Muchanga, who is Renamo's spokesman, was released a few hours later.
He is accused of making speeches "inciting violence" and of organising an "illegal demonstration" after Renamo staged countrywide protests at the weekend.
Muchanga's lawyer Alice Mabota said the police had acted unlawfully.
"The arrest was illegal because there was no arrest warrant," she told opposition newspaper Canal de Mocambique.
Mudumane made no comment on the lawyer's claim, but said Muchanga was freed "on the orders of the public prosecutor".
The demonstrations were sparked by last week's confirmation by an electoral court that the long-ruling Frelimo party had won October's presidential and legislative polls.

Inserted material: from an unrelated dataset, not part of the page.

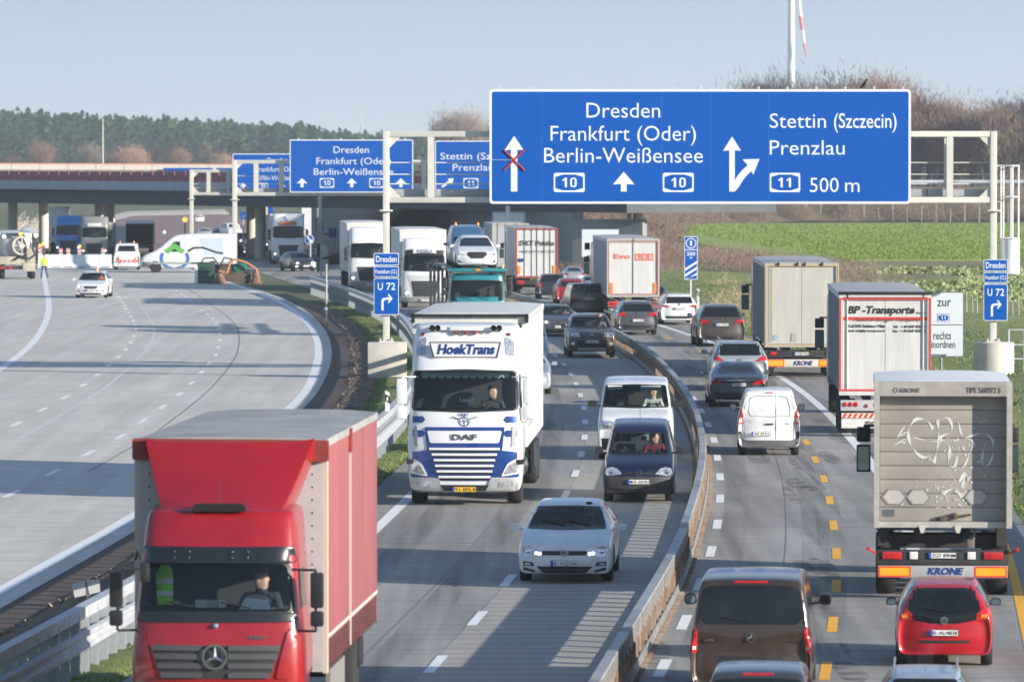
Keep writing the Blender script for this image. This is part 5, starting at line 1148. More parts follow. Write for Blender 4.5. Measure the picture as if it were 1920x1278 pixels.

Despite the electoral authorities' ruling, Renamo leader Afonso Dhlakama has refused to accept the results and threatened to create a parallel government.
Muchanga, who is also a member of the legislature, had already been arrested in July, also for allegedly inciting violence. He was released six weeks later following the adoption of an amnesty law as part of peace talks between the government and Renamo.
On Monday, he told reporters that Renamo lawmakers would boycott both the national and provincial parliaments.
The provincial assembly was due to be sworn in on January 7 and the national assembly on January 12.
Renamo and Frelimo fought a 16-year civil war that ended with a peace deal in 1992, but Renamo took to the bush again in late 2012 to wage a new low-level insurgency in the centre of the southeastern African country.
That instability ended with a ceasefire agreement signed on September 5.